Le Mexique affrontera donc la Jamaïque le 4 juin, le Panama le 7 juin et le Costa Rica, le 11. Viendra ensuite le temps de la Coupe des Confédérations. La préparation de ses échéances a déjà débuté. Les mexicains ont disputé un match amical face au Nigéria à Houston le 1er juin. A l’issue d’une rencontre où ils ont disputé plus de 60 minutes en infériorité numérique suite à l’expulsion de Pablo Barrera, les coéquipiers de Javier Hernandez, auteur d’un doublé, les mexicains ont cédé le nul (2-2).

Pour disputer ces compétitions à enjeux, José Manuel de la Torre n’a pas retenu certains des jeunes espoirs mexicains en raison de l’organisation simultanée du Tournoi de Toulon où le Mexique est le tenant du titre, et la Coupe du Monde des moins de 20 ans où les tricolores chercheront à faire mieux que leur troisième place de 2011.

Juan Manuel de la Torre s’appuiera sur une sélection jeune où seuls 6 joueurs évoluent en Europe.

Gardiens: Jesús Corona (Cruz Azul), Alfredo Talavera (Toluca) et Guillermo Ochoa (Ajaccio).

Defenseurs: Francisco Rodríguez (América), Diego Reyes (América), Hiram Mier (Monterrey), Severo Meza (Monterrey), Jorge Torres (Tigres), Héctor Moreno (Espanyol).

Milieux: Gerardo Torrado (Cruz Azul), Pablo Barrera (Cruz Azul), Jesús Molina (América), Jesús Zavala (Monterrey), Héctor Herrera (Pachuca), Ángel Reyna (Pachuca), Carlos Salcido (Tigres), Andrés Guardado (Valencia), Javier Aquino (Villarreal).

Attaquants: Raúl Jiménez (América), Aldo de Nigris (Monterrey), Oribe Peralta (Santos Laguna), Giovani dos Santos (Mallorque), Javier Hernández (Manchester United)[3]

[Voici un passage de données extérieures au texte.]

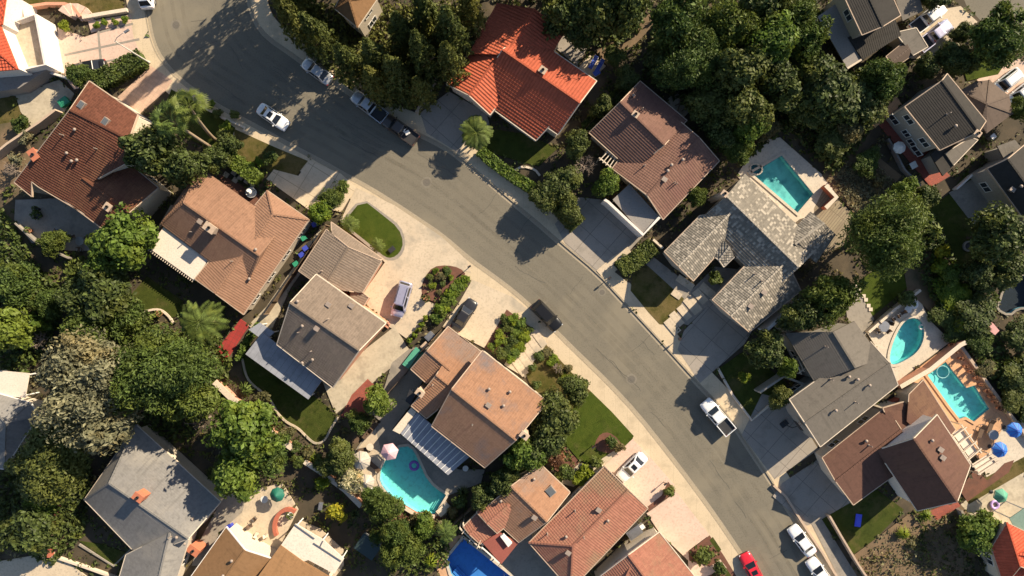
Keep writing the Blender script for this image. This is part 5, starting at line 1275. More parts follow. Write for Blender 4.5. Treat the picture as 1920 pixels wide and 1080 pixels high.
for x, y in ((768, 638), (777, 628), (785, 618), (791, 608), (798, 597)):
    T('round', x, y, 5.2, .9, 'small clipped ball shrub in the row beside the scored path', LM['lime'], 'shrub', 'row of clipped ball shrubs', 1.3)
for x, y in ((688, 577), (697, 584), (705, 590), (714, 597), (722, 603)):
    T('round', x, y, 4.6, .8, 'little ball shrub in the narrow planter along the two storey wall', LM['olive'], 'shrub', 'ball shrubs in the narrow planter', 1.3)
g_ = random.Random(5)
for i, (x, y) in enumerate(((948, 600), (962, 598), (978, 606), (992, 618), (984, 632), (968, 622), (952, 615), (936, 628), (948, 640), (962, 640), (976, 648), (966, 662), (952, 656), (934, 642), (922, 650), (940, 664), (956, 674))):
    T('bush', x, y, g_.uniform(7, 11), g_.uniform(.6, 1.0), 'leafy shrub in the square planted bed beside the stepping slab path', (None, LM['lime'], LM['round'])[i % 3], 'shrub', 'shrubs of the square planted bed')
for i, (x, y) in enumerate(((806, 520), (816, 508), (826, 518), (838, 508), (812, 536), (824, 548), (830, 532), (846, 520))):
    T('bush', x, y, g_.uniform(5, 9), g_.uniform(.5, .9), 'shrub in the rounded mulch bed by the lavender car', (None, LM['lime'], LM['olive'])[i % 3], 'shrub', 'shrubs of the rounded mulch bed')
for i, (x, y) in enumerate(((856, 540), (846, 552), (838, 566), (828, 582), (820, 596), (866, 530))):
    T('bush', x, y, g_.uniform(11, 14), 1.1, 'bright shrub in the hedge row between the two concrete driveways', (LM['round'], LM['lime'])[i % 2], 'shrub', 'shrub row between the driveways')
for i, (x, y) in enumerate(((1012, 668), (1026, 662), (1038, 676), (998, 690), (1048, 694), (1058, 706), (1005, 722), (1066, 690), (1072, 712))):
    T('bush', x, y, g_.uniform(7, 11), g_.uniform(.6, 1.1), 'shrub around the dry patch of the front lawn', (None, LM['olive'], LM['lime'])[i % 3], 'shrub', 'shrubs round the patchy front lawn')
for i, (x, y) in enumerate(((182, 48), (196, 42), (216, 42), (234, 36))):
    T('bush', x, y, 6, .8, 'round yellowish shrub in the pale strip below the top left lawn', LM['lime'], 'shrub', 'shrubs of the pale strip')
for i, (x, y) in enumerate(((752, 985), (776, 975), (800, 968), (820, 990), (842, 985), (850, 960), (862, 940), (640, 905), (600, 868), (578, 850), (556, 836), (540, 812), (505, 770), (490, 748), (560, 865))):
    T('bush', x, y, g_.uniform(9, 14), g_.uniform(1.2, 2.2), 'dark garden shrub along the back garden walls by the slanted pool', (None, LM['olive'])[i % 2], 'shrub', 'shrubs along the back garden walls')
for i, (x, y) in enumerate(((440, 215), (424, 236), (408, 212), (395, 196), (452, 300), (470, 315), (440, 290), (488, 305))):
    T('bush', x, y, g_.uniform(7, 10), 1.1, 'small shrub at the border of the front lawns near the palm trunks', (None, LM['lime'])[i % 2], 'shrub', 'shrubs bordering the palm lawn')
# palms
fan_palm(352, 196, 36, 11, 'fan palm with yellow lower fronds leaning over the lawn, upper of the pair', (405, 263), seed=1)
fan_palm(316, 222, 36, 11, 'fan palm with leaning trunk over the red brown roof, lower of the pair', (407, 283), seed=2)
feather_palm(893, 248, 30, 3.6, 'short bushy palm beside the shaded driveway of the orange roof house', 40, seed=3, droop=.3)
feather_palm(372, 605, 46, 7, 'feather palm with yellowing fronds beside the small curved lawn', 15, seed=1)
feather_palm(654, 420, 18, 2.2, 'feathery small palm at the left end of the oval lawn', 16, seed=2); feather_palm(708, 460, 15, 1.9, 'feathery small palm at the roof side of the oval lawn', 14, seed=3)
feather_palm(835, 1000, 22, 4, 'small feather palm left of the deep blue pool', 12, seed=4); T('round', 1832, 996, 36, 4.5, 'bushy bright green tree left of the bright red roof')
feather_palm(70, 1020, 26, 4, 'small dark palm over the bottom left driveway', 12, seed=6)
for x, y, r, h, l, m in ((462, 730, 20, 1.3, 'agave with broad pale leaves at the start of the pink wall', None), (1612, 155, 22, 3, 'pale spiky plant between the dark trees', LM['lime']), (1753, 432, 22, 1.6, 'clump of strap leaves on the bank beside the biggest tree', None), (1742, 408, 18, 1.4, 'upper strap leaf clump on the bank beside the shaded lawn', None), (1765, 450, 15, 1.4, 'lower strap leaf clump above the round yellow shrub', None),
 (1735, 966, 18, 1.3, 'spiky grass clump at the corner of the red brown house', LM['lime']), (1692, 1000, 20, 1.4, 'spiky grass clump at the lower end of the small lawn', LM['lime']), (1708, 1022, 14, 1.2, 'small spiky grass clump on the dry bank', LM['olive']), (868, 925, 18, 1.5, 'dark spiky plant between the slanted pool and the tile roofs', LM['oak']), (665, 965, 14, 1.2, 'dark spiky plant right of the yellow shrubs', LM['oak']), (808, 1052, 20, 1.2, 'pale leafy plant left of the deep blue pool', LM['lime']), (1325, 1048, 13, 1.2, 'spiky plant in the bed beside the lower pink path', None), (588, 858, 16, 1.0, 'pale leaf rosette along the pink wall', LM['lime'])):
    spiky(x, y, r, h, l, m)
bare_tree(1095, 308, 32, 5, 'bare grey branched tree beside the white pergola rafters'); bare_tree(72, 638, 22, 3, 'bare branched bush near the left edge'); bare_tree(375, 790, 30, 5, 'bare twiggy tree above the corner of the grey shingle roof')
bare_tree(1045, 640 + 50, 12, 1.2, 'dry twiggy bush on the patchy front lawn'); bare_tree(20, 318, 20, 3, 'bare grey bush left of the red brown roof')
# hedges
hedge('188,160 215,146 245,130 276,114', 2.6, 1.6, 'dark clipped hedge along the pink driveway', LM['bush']); hedge('900,284 930,310 965,335 1000,356', 1.6, 1.2, 'long bright hedge along the shaded sidewalk', LM['round']); hedge('432,296 460,316 490,340', 2.0, 1.5, 'low green hedge beside the dark entry court', LM['round'])
hedge('1160,506 1190,488 1222,462', 2.4, 1.5, 'dark flowering hedge between the shaded driveway and the front lawn', LM['bush']); hedge('1025,360 1050,390 1082,425', 2.6, 1.8, 'dark hedge at the edge of the shaded driveway', LM['oak'])
hedge('1095,245 1125,215 1160,175', 1.6, 1.4, 'hedge along the wall left of the pink brown roof', LM['bush']); hedge('490,606 466,642 450,674', .8, 1.1, 'narrow hedge right of the red path', LM['round']); hedge('1765,545 1790,590 1812,640', 2.4, 1.0, 'dark green hedge on the bank above the pool patio', LM['oak'])
# ground cover nobody could count
cover('ground_cover', '0,380 30,420 60,470 130,560 100,640 60,700 0,690', LM['bush'], .9, 18, .26, 1); cover('ground_cover', '60,760 150,760 180,900 160,1000 100,1060 0,1000 0,880 40,880', LM['oak'], .8, 18, .26, 2)
cover('ground_cover', '130,470 240,510 250,600 330,620 400,600 440,680 420,740 360,830 260,820 150,640 120,560', LM['bush'], .9, 16, .26, 3)
cover('ground_cover', '900,-10 1230,-10 1200,60 1140,100 1060,60 1010,0', LM['oak'], 1.0, 14, .28, 4); cover('ground_cover', '1235,0 1530,0 1530,120 1480,240 1400,300 1330,240 1250,180 1200,140', LM['oak'], 1.2, 14, .3, 5)
cover('ground_cover', '1490,120 1620,130 1680,170 1620,260 1560,330 1480,250', LM['oak'], 1.0, 14, .28, 6); cover('dry_grass', '1550,290 1640,320 1690,345 1640,400 1590,390', LM['dry'], .35, 34, .13, 7)
cover('ground_cover', '1690,360 1740,400 1800,520 1850,540 1870,560 1840,600 1900,680 1920,800 1860,720 1800,640 1740,560 1700,480', LM['bush'], .9, 16, .26, 8); cover('ground_cover', '1860,700 1930,640 1930,780 1900,770', LM['oak'], .9, 14, .28, 9)
cover('dry_grass', '1610,1045 1700,985 1750,1010 1730,1080 1600,1090', LM['dry'], .12, 14, .1, 10); cover('dry_grass', '1545,330 1600,395 1680,350 1640,300', LM['dry'], .3, 22, .14, 11); cover('ground_cover', '520,10 760,10 900,0 860,130 790,210 700,200 620,140 560,90', LM['pine'], .8, 14, .26, 12)
cover('ground_cover', '1700,1010 1790,950 1800,1000 1850,1060 1820,1100 1720,1060', LM['olive'], .3, 10, .16, 13); cover('ground_cover', '690,925 740,940 800,1000 850,990 840,1060 760,1080 700,1000', LM['bush'], .6, 14, .24, 14); cover('ground_cover', '920,900 985,820 1050,790 1060,860 1010,870 960,910 920,950', LM['oak'], .8, 16, .25, 15)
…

Les vedettes annoncées du mondial russe, Carlos Fierro, Julio Gómez, Jorge « Chatón » Rodriguez ou Marco Fabían ne seront pas du voyage au Brésil. José Manuel de la Torre ne souhaite pas précipiter l’intégration de ses pépites, d’autant plus si cela devait se réaliser au détriment de la compétitivité des catégories de jeunes. Aux vues du projet mexicain, les tournois de Toulon et la Coupe du Monde des moins de 20 ans organisée en Turquie sont certainement des objectifs tout aussi importants que la Coupe des Confédérations.

Candidat à l’organisation de la Coupe du Monde 2026, le Mexique se positionne progressivement comme une place forte du football mondial. D’ici là, à n’en pas douter, Hugo Sanchez et Cuauhtémoc Blanco auront trouvé des successeurs dans les souvenirs des aficionados.

 


[1] La sélection mexicaine a atteint à deux reprises les quarts de finale en Coupe du Monde en 1070 et 1986, soit leur des deux éditions organisées à domicile. Depuis 1994, les mexicains ont subi 5 éliminations en huitièmes de finale.

[2] Alors qu’il disputait la Gold Cup 2011 avec sa sélection, Guillermo Ochoa a été contrôlé positif au clenbutérol. Il ne fut pas le seul mexicain mis en cause, puisque ses partenaires Francisco Javier Rodriguez, Edgar Duenos, Antonio Naelson et Christian Bermudez furent également contrôlés positifs au même produit. S’ils furent éconduit de la sélection mexicaine, ce qui ‘empêcha pas à la sélection de remporter le titre, leur suspension fut levée après que l’agence mondiale anti-dopage a finalement abandonné les poursuites à leur encontre. Toutefois, cette période trouble a conduit certains clubs européens à renoncer à s’attacher les services du portier qui a cédé aux sirènes ajacciennes faute d’alternatives.

[3] En italique, les champions olympiques.